The media-savvy economics professor from the University of Barcelona points out that retirees have the most purchasing power and support their children and grandchildren, while young people prioritise leisure over durable goods.

“Target the grandparents more, that’s where the money is”. Gonzalo Bernardos, an economics professor at the University of Barcelona, gave this advice yesterday to businesspeople in the children’s fashion sector in Spain and laid out all the arguments that support it. In summary, two: first, retirees have significantly more purchasing power in Spain, and second, consumption patterns have changed. And a bonus track: “when you become a grandparent, you go a bit mad.”
During his speech at the tenth annual conference of the Association of Children’s Products (Asepri), Bernardos indicated that in Spain pensions are “very generous”, filling the pockets of older individuals and making them by far the age group with the most purchasing power. Not only that: due to natural laws, they are also the ones who receive inheritances when they are in their fifties.
“Your audience is not just parents, considering that in Spain grandparents support their children and grandchildren,” the economist stated. Furthermore, young people have changed their consumption patterns, in changes that “negatively affect” an industry like children’s fashion, he warned.
Bernardos maintains that pensions in Spain are high and, moreover, retirees are the ones who have received the most inheritances.
Young people, he elaborated, “only think about the present”, even though they are the ones with the most future: they increase spending on leisure and tourism, do not generate savings even with home purchases (hence, partly, the inflation in the rental market in major European cities), and have minimal commitment to their jobs.
With a focus on the short term, studies that extend with master’s degrees and postgraduate courses, and a tendency to seek immediate personal well-being, young people do not enter the job market until they are older than previous generations. “And when they do, they look for ‘the job of my life’,” Bernardos illustrates.
Hence, the professor explains, the delay in having children until after 30 or 35 years old, a trend that in his view cannot be reversed with policies to incentivise childbirth. What’s the result? Older parents who avoid spending on durable goods and who need help from their own parents to raise a family.

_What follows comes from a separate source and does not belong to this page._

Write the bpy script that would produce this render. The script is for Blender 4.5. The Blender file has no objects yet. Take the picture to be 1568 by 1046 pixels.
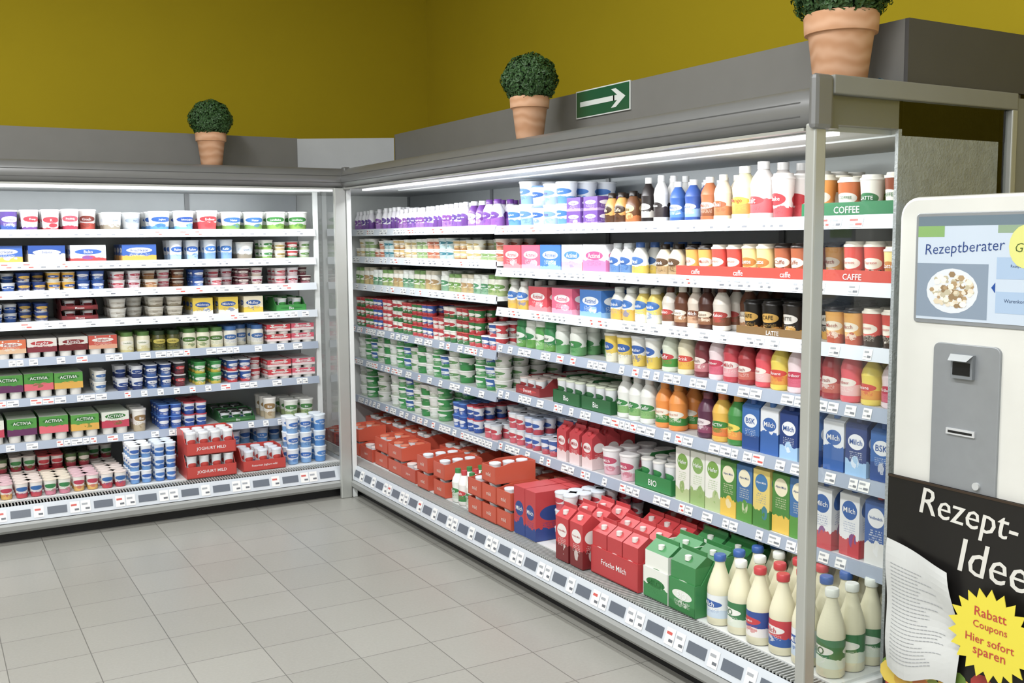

Another factor, Bernardos continues, that supports the idea of targeting grandparents is that they “do not want to educate their grandchildren”, but rather experience with their grandchildren the so-called “grandparent syndrome”: they want to play with their grandchildren the same games they played when they were children.
The goldmine of immigrants
The other goldmine for the children’s fashion sector is, according to Bernardos, immigrants. In a context of increasing immigration, foreigners not only have a higher birth rate, but also led job creation in Spain in 2023: the number of jobs rose by 11% among foreigners and only 1.8% among Spanish nationals.
Although with generally lower purchasing power, the professor points out that foreigners are more interesting for children’s fashion than Spaniards: not only because they take jobs that Spaniards do not want to do, but because their birth rate is much higher.